Diğer bir yönüyle de konu ele alındığında da, İİK.277.vd maddelerine göre açılan iptal davalarında takip borçlusundan hak iktisap eden 3.kişilerin davacının takip borçlusundan alacaklı olmadığına ilişkin savunmasının araştırılmasında zorunluluk vardır. Aksi takdirde takip alacaklısıyla anlaşarak veya nasıl olsa kendisinin borca batık olması nedeniyle gerekli çabayı göstermeyerek icra takibine itiraz etmeyen, itiraz üzerine durması söz konusu olmayan kambiyo senetlerine dayalı takibe karşı menfi tespit davası açmayan takip borçlusunun bu davranışı karşısında borçludan mal edinen 3. Kişilerin yargı eliyle zarara uğratılması söz konusu olur ki bunun kabulüne olanak yoktur. Hatta tasarrufta bulunurken borçlu olmayan kötü niyetli kişilerin malvarlığındaki bir unsuru iyi niyetli 3.Kişilere devrettikten sonra hileli işbirliği halinde olduğu kimselere eski tarihli borç senedi vererek elinden çıkardığı malları iptal davası yoluyla dolaylı olarak geri alması dahi imkan dahiline sokulabilir. Elbette ki bunlar yasaca amaçlanan durumlar değildir. Tasarrufun iptali davalarında alacaklıya alacağını tahsil olanağı sağlanırken bu alacaklının alacağının şeklen varlığının değil, gerçekliğinin amaçlandığını göz ardı etmemek gerekir.
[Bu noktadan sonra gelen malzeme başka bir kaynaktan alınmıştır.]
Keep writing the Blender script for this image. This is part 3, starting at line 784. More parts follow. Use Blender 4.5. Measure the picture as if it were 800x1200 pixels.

Somut olayda 3. kişi konumundaki davalı .... vekili, davacı alacaklı ile borçlu davalı arasında gerçek bir alacak borç ilişkisinin bulunmadığını, 3. kişinin taşınmazı kendisine sattıktan sonra tekrar geri almak amacı ile gerçekte olmayan bir alacak için senet düzenlendiğini savunmuştur. Bu durumda mahkemece davacının dayandığı icra takibine konu edilen senedin hangi ticari veya hukuki ilişkiye dayandığının tesbiti açısından davacı ile borçlu davalının ticari defter ve kayıtları üzerinde bilirkişi vasıtası ile inceleme ve araştırma yapılarak gerçek bir borç - alacak ilişkisi olup olmadığının belirlenmesi, ondan sonra hasıl olacak sonuca göre bir verilmesi gerekirken eksik araştırma ve inceleme sonucu yazılı olduğu üzere verilmiş olması doğru bulunmamıştır.
SONUÇ: Yukarıda açıklanan nedenlerle davalı .... vekilinin temyiz itirazlarının kabulü ile hükmün BOZULMASINA, peşin alınan harcın istek halinde temyiz eden davalı ...."ne geri verilmesine 14.3.2016 gününde oybirliğiyle verildi.